Ombudsman urges banning of Fazul Mahamed from public office

NGOs Coordination Board Chief Executive Officer Fazul Mahamed. FILE PHOTO | NATION MEDIA GROUP

What you need to know:

  • Last week, Mr Fazul, 29, was reinstated into his job after Devolution Cabinet Secretary Mwangi Kiunjuri sent him on compulsory leave to look into his appointment and dissolved the board.

  • The CAJ report was published on Thursday in spite of a claim from Mr Fazul that there was a court order barring the Ombudsman from releasing it.

  • Mr Fazul on Thursday told Nation.co.ke that the court order issued on October 25 barred the Ombudsman from investigating, publishing and releasing the report to relevant agencies.

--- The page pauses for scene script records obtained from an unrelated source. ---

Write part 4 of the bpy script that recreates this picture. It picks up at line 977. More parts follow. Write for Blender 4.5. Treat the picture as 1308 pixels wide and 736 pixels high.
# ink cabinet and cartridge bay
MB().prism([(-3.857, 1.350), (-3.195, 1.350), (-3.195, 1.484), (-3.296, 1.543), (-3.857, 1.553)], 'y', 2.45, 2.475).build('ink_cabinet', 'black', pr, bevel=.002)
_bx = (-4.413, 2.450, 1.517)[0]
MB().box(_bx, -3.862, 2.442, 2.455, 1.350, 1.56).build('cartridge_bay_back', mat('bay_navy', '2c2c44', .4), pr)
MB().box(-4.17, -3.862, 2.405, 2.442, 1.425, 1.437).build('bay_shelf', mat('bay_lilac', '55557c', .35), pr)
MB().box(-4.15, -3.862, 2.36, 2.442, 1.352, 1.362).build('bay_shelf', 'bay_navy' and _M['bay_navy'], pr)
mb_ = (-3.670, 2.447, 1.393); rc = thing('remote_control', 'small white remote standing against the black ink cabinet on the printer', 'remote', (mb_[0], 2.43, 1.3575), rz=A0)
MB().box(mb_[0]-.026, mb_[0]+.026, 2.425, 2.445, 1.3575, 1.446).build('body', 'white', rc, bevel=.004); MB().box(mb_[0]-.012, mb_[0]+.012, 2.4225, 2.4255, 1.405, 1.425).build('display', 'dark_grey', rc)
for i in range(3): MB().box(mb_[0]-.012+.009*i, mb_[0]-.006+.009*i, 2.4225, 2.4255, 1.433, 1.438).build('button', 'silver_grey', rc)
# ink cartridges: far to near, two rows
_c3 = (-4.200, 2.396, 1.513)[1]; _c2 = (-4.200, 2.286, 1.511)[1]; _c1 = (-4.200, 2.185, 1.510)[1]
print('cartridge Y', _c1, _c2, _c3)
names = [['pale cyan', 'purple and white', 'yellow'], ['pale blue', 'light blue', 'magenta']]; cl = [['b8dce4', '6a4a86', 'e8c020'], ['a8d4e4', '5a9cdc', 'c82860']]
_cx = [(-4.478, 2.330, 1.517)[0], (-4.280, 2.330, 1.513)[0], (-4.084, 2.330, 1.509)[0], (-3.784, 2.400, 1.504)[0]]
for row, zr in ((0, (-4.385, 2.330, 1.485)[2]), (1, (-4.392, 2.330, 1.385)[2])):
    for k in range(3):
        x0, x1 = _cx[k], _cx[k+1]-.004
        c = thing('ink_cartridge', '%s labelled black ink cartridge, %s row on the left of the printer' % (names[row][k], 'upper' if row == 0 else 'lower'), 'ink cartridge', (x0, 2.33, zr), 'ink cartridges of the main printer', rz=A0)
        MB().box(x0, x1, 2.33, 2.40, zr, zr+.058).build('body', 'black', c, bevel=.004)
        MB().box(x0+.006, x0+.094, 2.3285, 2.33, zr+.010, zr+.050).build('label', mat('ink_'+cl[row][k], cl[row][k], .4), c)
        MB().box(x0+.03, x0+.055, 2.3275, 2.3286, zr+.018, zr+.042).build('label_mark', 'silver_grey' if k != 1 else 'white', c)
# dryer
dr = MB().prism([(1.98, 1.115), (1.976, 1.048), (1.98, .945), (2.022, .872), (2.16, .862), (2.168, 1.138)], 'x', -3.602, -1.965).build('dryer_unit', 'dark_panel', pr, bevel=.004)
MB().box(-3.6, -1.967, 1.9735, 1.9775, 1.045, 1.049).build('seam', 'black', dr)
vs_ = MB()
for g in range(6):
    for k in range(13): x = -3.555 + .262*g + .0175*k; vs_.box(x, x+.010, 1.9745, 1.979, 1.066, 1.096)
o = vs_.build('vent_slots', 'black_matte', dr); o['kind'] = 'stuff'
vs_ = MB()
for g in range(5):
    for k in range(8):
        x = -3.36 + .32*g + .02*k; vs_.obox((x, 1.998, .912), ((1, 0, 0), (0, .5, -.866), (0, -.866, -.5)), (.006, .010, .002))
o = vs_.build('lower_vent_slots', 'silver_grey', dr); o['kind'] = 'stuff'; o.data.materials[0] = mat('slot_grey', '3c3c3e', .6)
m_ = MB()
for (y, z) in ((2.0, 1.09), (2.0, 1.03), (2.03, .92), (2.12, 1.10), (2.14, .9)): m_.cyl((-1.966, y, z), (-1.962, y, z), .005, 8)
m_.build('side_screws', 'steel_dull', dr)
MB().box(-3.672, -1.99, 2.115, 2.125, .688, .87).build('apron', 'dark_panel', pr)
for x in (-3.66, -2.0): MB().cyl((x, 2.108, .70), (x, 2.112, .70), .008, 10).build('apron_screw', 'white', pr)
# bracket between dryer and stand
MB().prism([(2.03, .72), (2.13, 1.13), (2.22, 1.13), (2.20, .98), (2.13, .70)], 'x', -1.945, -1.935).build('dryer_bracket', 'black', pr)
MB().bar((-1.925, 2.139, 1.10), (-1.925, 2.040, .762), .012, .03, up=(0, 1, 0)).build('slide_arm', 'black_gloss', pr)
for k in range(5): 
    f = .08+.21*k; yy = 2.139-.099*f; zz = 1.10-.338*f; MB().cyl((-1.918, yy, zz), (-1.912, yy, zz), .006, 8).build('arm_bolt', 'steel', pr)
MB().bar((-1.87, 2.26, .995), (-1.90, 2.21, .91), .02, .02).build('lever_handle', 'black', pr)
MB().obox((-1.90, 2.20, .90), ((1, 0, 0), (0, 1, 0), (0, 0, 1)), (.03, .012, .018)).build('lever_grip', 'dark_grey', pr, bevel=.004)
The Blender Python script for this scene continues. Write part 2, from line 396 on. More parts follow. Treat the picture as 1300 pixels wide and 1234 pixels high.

Yusuf Fazul Mahamed may have become the youngest boss of a top government body.

Now the Ombudsman says he has shamed the government and should refund the more than Sh8.5 million he earned in cumulative salary.

In a damaging report, the Commission on Administrative Justice (CAJ) on Thursday said the man who has been the executive director of the NGOs Coordination Board should be fired immediately and barred from holding public office because he was hired without relevant academic documents.

FORGED PAPERS

“Fazul should not hold public office for violating Chapter six of the Constitution of Kenya- Leadership and Integrity," CAJ report says.

"He presented forged academic documents and false information during the interview. Furthermore he has been found culpable of abuse of power and misconduct."

And after he took the job, the CAJ says he intimidated his juniors, made rip-offs in per diem from foreign trips he shouldn’t have made and promoted or transferred staff without following set policy.

The findings of the CAJ may open a new front for controversy.

COURT ORDER

Last week, Mr Fazul, 29, was reinstated into his job after Devolution Cabinet Secretary Mwangi Kiunjuri sent him on compulsory leave to look into his appointment and dissolved the board.

The CAJ report was published on Thursday in spite of a claim from Mr Fazul that there was a court order barring the Ombudsman from releasing it.

Mr Fazul on Thursday told Nation.co.ke that the court order issued on October 25 barred the Ombudsman from investigating, publishing and releasing the report to relevant agencies.

LAWYERS' FURY

He vowed to lodge a contempt case against the Ombudsman for disobeying a stay order, which was to be reviewed next week on Monday.

“That means the report he is releasing cannot be implemented,” he says.

His lawyers said the report is in bad faith and has no effect since the commission does not have any power...on the matter contained in the investigation report.

“We have already initiated the process of instituting contempt of court (charges) against the Chairperson of the Commission on Administrative Justice, Amollo Otiende, in person,” his lawyers Munyao, Muthama and Kashindi said in a statement.

METEORIC RISE

In the document, Dr Amollo admits he had received letters from both Mr Fazul and the board’s vice-chairperson Njoki Ndiba on existing cases touching on the issue the CAJ was investigating.

But the Ombudsman argued the case cited had been concluded long before the CAJ was told it would be interfering.

Mr Fazul’s meteoric rise started in December 2014, when he landed the job of regulating NGOs in the country.

He could register or deregister them if they failed to file returns.

TOUGHER TERMS

But the Ombudsman says the NGOs Coordination Board bent rules to hire him for the job.

His predecessor, Hezron O. Mc’Obewa, had been subjected to tougher conditions, such as being required to have a postgraduate degree and 15 years’ experience in a senior management position.

Mr Fazul, the CAJ found, applied for the same job under different requirements: five years’ experience and a basic degree in social sciences, business administration or a related course.